We detected a 4 σ source at both frequencies, at a position marginally consistent with the known optical co-ordinates of the system. The measured flux densities were 53 ± 13 microJy/beam at 5.5 GHz and 64 ± 15 microJy/beam at 9.0 GHz, implying a spectral index of 0.4 ± 0.7.

Our best source position, from a 5.5 σ detection made when combining both frequency bands via multi-frequency synthesis, is
RA (J2000) = 16:12:43.059 ± 0.015 s (0.218 arcsec)
Dec (J2000) = -52:25:23.203 ± 0.501 arcsec

While this radio source is offset by 0.58 arcseconds from the nominal optical position of the X-ray binary (Grindlay & Liller 1978; J2000 RA 16:12:43, Dec -52:25:23), our uncertainties overlap the optical error circle of radius 0.5 arcseconds. Definitive confirmation of the association would require either a recent, accurate optical position, or detection of radio variability.

At the time of the radio observations, MAXI X-ray monitoring placed the source in the soft (banana) state with a 2-10 keV flux of 1.1 x 10^-8 erg cm^-2 s^-1 and a spectrum that could be fit well (reduced χ² of 0.99 for 17 d.o.f.) with a simple absorbed diskbb component with temperature kT = 2.0 ± 0.5. Should this source be the radio counterpart to 4U1608-52, it would be similar to 4U1820-30 and Ser X-1 in showing radio emission during a soft state (Migliari et al. 2004).
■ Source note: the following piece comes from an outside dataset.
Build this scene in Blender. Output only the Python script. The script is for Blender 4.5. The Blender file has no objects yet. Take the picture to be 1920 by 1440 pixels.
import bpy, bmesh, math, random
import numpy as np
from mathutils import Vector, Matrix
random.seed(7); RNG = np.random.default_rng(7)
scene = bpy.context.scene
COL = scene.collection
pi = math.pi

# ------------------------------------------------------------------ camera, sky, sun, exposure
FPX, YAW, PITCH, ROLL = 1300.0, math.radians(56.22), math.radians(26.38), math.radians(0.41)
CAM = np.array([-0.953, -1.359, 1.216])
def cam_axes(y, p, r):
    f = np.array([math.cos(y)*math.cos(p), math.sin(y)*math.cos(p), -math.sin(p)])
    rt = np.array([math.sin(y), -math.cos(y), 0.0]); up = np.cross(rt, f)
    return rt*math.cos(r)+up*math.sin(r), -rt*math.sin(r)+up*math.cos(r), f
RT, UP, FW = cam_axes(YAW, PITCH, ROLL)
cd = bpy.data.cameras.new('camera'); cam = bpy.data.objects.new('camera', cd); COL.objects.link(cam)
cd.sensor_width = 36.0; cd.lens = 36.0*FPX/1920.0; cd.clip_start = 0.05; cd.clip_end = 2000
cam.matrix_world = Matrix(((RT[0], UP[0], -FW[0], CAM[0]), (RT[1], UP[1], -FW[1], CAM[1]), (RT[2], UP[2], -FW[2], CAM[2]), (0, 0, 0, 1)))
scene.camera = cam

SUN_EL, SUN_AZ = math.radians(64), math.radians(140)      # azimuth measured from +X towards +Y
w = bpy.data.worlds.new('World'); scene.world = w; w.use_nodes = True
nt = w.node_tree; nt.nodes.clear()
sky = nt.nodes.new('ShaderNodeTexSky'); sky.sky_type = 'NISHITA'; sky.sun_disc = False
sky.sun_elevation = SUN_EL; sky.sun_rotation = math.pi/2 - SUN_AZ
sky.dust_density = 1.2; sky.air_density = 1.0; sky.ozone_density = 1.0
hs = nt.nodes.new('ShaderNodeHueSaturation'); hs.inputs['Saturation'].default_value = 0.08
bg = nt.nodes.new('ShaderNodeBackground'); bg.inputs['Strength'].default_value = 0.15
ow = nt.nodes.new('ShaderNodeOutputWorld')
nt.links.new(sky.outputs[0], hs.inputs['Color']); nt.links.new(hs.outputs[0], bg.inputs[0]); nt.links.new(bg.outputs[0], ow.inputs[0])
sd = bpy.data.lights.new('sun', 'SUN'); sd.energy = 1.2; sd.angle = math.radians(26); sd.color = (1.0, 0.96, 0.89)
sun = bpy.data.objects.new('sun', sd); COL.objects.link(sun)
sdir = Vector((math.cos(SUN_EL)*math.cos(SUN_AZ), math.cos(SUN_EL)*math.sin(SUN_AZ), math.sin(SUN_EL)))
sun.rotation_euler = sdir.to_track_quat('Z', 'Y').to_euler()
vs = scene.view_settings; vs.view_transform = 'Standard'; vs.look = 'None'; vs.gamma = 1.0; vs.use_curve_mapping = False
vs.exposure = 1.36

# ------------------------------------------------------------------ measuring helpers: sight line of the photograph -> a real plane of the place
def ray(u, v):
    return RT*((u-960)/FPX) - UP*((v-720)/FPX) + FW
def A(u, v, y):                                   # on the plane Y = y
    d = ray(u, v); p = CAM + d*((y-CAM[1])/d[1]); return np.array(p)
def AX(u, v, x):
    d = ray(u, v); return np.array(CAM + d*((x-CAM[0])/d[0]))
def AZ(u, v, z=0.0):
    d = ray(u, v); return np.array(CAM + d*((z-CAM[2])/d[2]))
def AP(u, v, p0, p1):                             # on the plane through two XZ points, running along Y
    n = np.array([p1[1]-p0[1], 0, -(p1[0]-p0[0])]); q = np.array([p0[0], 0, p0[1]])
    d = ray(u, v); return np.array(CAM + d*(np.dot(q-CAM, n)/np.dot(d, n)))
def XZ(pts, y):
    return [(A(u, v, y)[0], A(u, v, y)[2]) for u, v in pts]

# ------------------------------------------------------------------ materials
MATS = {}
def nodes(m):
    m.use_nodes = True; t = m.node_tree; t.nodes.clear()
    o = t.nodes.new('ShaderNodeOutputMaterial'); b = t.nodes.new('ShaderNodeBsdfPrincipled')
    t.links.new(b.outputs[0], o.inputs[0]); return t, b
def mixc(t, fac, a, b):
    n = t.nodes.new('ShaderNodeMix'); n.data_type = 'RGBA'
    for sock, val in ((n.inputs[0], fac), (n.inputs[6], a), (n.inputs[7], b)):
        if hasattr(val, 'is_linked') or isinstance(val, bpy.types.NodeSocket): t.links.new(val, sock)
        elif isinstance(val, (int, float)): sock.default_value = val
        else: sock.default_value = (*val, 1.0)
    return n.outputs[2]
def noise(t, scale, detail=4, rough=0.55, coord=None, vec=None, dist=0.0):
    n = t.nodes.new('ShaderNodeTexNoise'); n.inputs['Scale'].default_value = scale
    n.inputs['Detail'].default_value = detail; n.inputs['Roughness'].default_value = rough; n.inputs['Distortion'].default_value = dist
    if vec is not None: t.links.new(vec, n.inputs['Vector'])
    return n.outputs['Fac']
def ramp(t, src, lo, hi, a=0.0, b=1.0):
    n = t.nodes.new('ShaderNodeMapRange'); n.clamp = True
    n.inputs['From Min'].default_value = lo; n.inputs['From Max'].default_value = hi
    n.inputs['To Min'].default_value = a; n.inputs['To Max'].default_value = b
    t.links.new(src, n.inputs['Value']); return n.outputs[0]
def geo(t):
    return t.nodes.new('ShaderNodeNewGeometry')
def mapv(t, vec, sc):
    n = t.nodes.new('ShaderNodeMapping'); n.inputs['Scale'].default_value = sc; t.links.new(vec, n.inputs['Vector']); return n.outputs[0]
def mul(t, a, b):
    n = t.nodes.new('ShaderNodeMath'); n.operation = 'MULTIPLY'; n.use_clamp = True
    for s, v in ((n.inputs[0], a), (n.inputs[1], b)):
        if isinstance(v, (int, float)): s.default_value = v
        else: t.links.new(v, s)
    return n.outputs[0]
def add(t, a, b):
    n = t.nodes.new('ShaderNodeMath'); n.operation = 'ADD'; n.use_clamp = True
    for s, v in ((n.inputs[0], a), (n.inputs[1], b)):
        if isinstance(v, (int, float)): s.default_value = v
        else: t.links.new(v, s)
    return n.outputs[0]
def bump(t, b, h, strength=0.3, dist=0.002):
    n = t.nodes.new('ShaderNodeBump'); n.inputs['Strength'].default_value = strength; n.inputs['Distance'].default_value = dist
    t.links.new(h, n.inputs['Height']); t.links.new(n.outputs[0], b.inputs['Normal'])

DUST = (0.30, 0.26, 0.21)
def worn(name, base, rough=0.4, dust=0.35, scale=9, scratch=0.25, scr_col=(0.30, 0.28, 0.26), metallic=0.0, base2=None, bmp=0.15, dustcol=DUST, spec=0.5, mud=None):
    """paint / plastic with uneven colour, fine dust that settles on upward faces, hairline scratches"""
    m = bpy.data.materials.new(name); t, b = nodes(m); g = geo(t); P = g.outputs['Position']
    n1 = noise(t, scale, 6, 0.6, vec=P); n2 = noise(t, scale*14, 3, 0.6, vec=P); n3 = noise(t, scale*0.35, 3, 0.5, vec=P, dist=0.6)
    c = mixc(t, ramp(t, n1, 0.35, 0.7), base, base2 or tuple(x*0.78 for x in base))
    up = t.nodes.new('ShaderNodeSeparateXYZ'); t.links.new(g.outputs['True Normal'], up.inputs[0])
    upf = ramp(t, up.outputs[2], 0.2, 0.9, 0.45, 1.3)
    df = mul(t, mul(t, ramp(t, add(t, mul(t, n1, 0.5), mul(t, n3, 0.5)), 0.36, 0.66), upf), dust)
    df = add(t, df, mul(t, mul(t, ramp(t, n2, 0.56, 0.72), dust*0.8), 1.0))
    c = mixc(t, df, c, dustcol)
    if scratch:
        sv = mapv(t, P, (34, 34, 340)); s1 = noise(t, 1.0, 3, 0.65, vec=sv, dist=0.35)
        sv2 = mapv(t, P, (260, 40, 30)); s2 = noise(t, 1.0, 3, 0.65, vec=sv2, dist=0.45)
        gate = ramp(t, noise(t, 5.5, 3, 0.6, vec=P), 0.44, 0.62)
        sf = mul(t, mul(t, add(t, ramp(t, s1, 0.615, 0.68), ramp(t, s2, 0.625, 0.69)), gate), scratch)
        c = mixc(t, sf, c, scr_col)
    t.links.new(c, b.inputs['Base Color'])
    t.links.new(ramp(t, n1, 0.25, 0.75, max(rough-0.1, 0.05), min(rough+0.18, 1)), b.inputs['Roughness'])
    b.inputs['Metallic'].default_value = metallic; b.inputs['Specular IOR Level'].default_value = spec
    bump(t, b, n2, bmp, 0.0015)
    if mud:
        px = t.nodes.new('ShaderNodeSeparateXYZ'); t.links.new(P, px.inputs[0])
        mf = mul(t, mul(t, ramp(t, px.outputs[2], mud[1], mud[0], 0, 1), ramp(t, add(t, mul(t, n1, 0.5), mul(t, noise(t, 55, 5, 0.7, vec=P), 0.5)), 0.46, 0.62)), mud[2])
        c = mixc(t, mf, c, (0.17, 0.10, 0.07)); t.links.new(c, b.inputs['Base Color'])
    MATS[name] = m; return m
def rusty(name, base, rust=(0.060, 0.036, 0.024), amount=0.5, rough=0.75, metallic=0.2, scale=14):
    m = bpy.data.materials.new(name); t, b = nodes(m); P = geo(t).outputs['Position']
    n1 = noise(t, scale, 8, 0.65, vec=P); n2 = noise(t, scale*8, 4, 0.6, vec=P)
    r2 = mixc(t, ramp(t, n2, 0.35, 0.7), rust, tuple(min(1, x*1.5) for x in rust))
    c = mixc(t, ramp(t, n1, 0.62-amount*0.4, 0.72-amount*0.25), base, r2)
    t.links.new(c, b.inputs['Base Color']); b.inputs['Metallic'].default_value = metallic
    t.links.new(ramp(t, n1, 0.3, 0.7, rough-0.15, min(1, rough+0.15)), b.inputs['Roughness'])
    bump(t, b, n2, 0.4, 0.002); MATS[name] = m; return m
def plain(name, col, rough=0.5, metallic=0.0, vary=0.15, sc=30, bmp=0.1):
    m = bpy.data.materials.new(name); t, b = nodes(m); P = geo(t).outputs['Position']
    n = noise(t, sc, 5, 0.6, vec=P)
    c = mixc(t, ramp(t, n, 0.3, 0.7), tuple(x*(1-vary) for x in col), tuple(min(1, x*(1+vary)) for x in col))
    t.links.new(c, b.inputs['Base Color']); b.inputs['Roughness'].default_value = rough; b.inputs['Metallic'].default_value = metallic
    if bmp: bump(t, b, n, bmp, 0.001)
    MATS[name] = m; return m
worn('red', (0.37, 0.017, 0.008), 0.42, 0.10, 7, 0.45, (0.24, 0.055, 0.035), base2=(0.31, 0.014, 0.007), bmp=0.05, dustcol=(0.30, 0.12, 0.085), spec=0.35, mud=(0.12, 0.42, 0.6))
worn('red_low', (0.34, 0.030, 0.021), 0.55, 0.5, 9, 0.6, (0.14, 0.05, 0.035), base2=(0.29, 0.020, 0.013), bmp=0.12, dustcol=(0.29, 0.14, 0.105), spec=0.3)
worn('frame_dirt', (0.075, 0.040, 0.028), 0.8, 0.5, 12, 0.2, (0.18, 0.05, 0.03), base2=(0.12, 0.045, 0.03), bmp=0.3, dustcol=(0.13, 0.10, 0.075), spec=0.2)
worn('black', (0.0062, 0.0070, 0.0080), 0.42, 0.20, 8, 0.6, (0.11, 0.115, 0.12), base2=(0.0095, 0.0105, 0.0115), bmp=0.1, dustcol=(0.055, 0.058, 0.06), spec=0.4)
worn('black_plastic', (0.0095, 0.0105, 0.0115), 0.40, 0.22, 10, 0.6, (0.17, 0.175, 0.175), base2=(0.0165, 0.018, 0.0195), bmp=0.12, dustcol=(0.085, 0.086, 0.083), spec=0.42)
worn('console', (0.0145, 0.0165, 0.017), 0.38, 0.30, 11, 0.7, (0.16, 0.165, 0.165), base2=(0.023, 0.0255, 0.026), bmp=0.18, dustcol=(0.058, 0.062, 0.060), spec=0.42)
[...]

The slightly inverted radio spectral index, similar to that seen during outbursts of MXB 1730-335 (Moore et al. 2000) and Aql X-1 (Miller-Jones et al. 2010), is inconsistent with transient, optically thin emission ejected at a state transition, and more likely to arise from a compact jet.

Further multi-wavelength monitoring of this outburst is encouraged.

We thank ATNF staff for the rapid response to our target-of-opportunity observing request.